Maurice Genevoix dit avec beaucoup de pudeur ce qu'ont été ces premières heures du conflit le plus meurtrier du pays, durant ces mois qui séparent son engagement de sa blessure aux Eparges.
S'il dit l'attente, il dit la misère des conditions de celle-ci, le froid, la boue, accentuant l'évidence de la fragilité déjà extrême des existences. S'il dit la montée au front, il parle des ordres absurdes ou insensés que l'agent de liaison dépose devant lui au risque de sa vie, tout autant que ses camarades de tranchées.

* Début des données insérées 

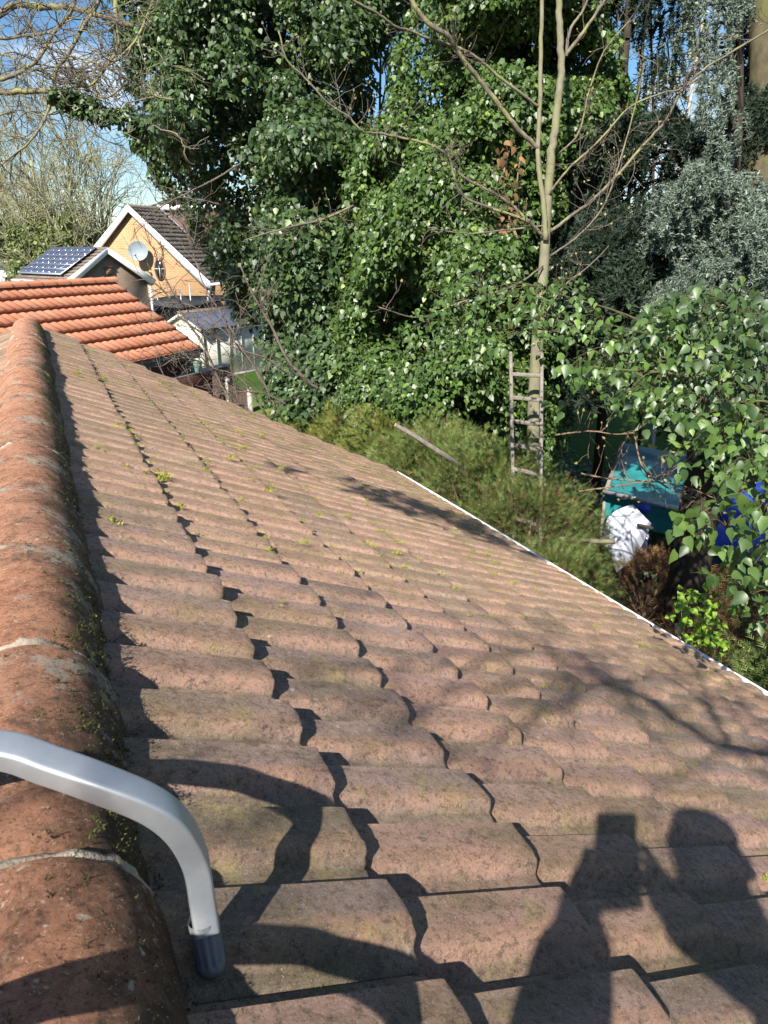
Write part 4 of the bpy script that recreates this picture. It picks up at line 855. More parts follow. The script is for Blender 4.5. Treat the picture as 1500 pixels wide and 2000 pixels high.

Maurice Genevoix ne juge pas, ne s'apitoie pas, décrit sans grandiloquence ces quelques mois. S'il insiste, c'est sur la résignation qui se faufile et gagne tous les esprits, résignation à obéir autant qu'à accepter que le doigt de la mort désigne le prochain à s'effacer...
Les pages bouleversantes de cette offensive que l'on sait, au début du récit, imminente sont de celles qui accrochent le coeur, de celles qui labourent les âmes. Ces hommes deviennent nôtres dans leurs souffrances, dans la fatalité qui les guide. Beaucoup tombent, peu reviennent et s'ils ont cette destinée, ils ne peuvent s'empêcher de penser que le sort distribue au hasard, à chacun sans distinction, à celui-là la vie encore pour combien de temps, à cet autre une agonie terrifiante pour lui et ceux qui l'entendent appeler.
Les mots de
Maurice Genevoix sont tissés d'acuité, même s'il s'est battu avec courage, faisant preuve de beaucoup d'empathie envers ses hommes, de cette solidarité qui guide pas et décisions, il n'en reste pas moins lucide sur l'ineptie des actes et des combats de ses hommes éreintés et anéantis de fatigue et de désillusion, trop intimes de cette mort qui s'identifie comme leur plus proche compagne.
L'absurdité des guerres est une évidence mais plus encore ce conflit qui s'incarne en un chaos monstrueux, broyant les existences, amputant les corps et les âmes, réinventant les vies désormais autres. Devant tant de souffrance, tant de cris silencieux de ces êtres parcourant les tranchées pour monter au front, obligation nous est faite de nous imprégner de ce livre pour dire un respect, pour garder leurs visages dans les pensées, pour ne pas oublier cette génération offerte au sacrifice. Celui-là choisi justement parce que le style dit dans sa simplicité l'existence réelle de ceux qui ont foulé ces terres et ces bois en ce premier hiver du conflit, celui-là parce qu'il parvient si bien à nous faire épeler le mot "Paix".
Maurice Genevoix a écrit d'autres récits souvent portés par une évocation essentielle de la nature, des bois, de ceux qui les animent, de ceux qui en sont le frémissement de vie – chevreuils, oiseaux ou arbres... Sans doute, est-ce la plume d'un être qui avait contemplé l'extrême cruauté des hommes et qui ne parvenait à la chasser de son esprit, qui traçait les mots de ces histoires fabuleuses emplies du sentiment si précieux de la paix.